Sometimes, the concerts that move me the most don’t end up as reviews beneath my byline in The Buffalo News. I spend whatever free time modern life grants me going to concerts, whether I'm on the clock or otherwise. Here, in no particular order, are a few of my favorite shows among those I attended purely for pleasure.

Moonchild, Nov. 18 at Buffalo Iron Works. This neo-soul/jazz trio creates an incredibly deep, sensual and thick sound solely through the efforts of Amber Navran (vocals, saxophone), Andris Mattson (trumpet, keys) and Max Bryk (saxophone, keys). It has been a good while since I've seen a band for the first time and walked away convinced I'd be a fan for a life. Gorgeous.

Gary Numan, Dec. 2 at Town Ballroom. I've admired Numan's work for decades, and though I wouldn’t consider myself a hardcore fan, his name lingered on a list of interesting artists I'd never had the opportunity to experience live. Numan is an artist "of a certain age," and so my expectations were somewhat dampened by the realization that the guy could well be phoning it in.
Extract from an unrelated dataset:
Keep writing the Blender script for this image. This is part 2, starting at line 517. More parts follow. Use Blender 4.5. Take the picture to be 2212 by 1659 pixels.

Instead, the full house was presented with a stunningly dramatic selection of old and new songs played by a killer band fronted by a guy who gave the appearance of having a 20-year-old's energy, enthusiasm and passion for the music. Amazing.

Tears For Fears, June 14 at Artpark. Fresh out of college and newly arrived in Buffalo in the summer of 1990, my immediate circle of close friends was absolutely smitten with Tears for Fears' "Sowing the Seeds of Love" album, a soulful, Beatle-esque collection of brilliant pop songs. I'd seen the band in Saratoga Springs the summer before moving to Buffalo, and then waited 15 years before the band returned with an inspired 2004 reunion show at UB's Center for the Arts. The show turned out to be much more than a trip down memory lane. The band, aided by the estimable talents of backing vocalist Carina Round (of Puscifer), summoned a bold, timeless sound that remains incredibly easy to love.

Tool, May 30 at Blue Cross Arena, Rochester. This show took place in Rochester, but Tool did only a handful of shows on this tour, and this one was meant to serve the whole Western New York market. (Fat chance. It sold out in seconds, and most likely could have sold out five nights in a row or more.)  This is one of the 10 best concerts I've ever witnessed, and I've been to thousands. I'm almost relieved I wasn't reviewing it, because it left me stunned and speechless. Pure magic.

Mark Filsinger Eleventet, May 14 at Nietzsche's Jazz Festival. Some of the finest jazz musicians in Buffalo gathering on Mother's Day to play the tunes and arrangements of trumpeter/SUNY Buffalo State music professor Filsinger, among them Bobby Militello, Dave Schiavone, Bobby Jones and John Bacon, Jr? More than worth the small pittance asked at the door of Nietzsche's. The opportunity to take in this brilliant big band with my jazz musician son? Priceless.

Kansas, Nov. 24 at University at Buffalo Center for the Arts

I was skeptical going in, and the opening acoustic set was bit over-earnest and square-sounding, even if it was immaculately performed, but I ended up very glad I attended. The ornately progressive deep cuts made the show.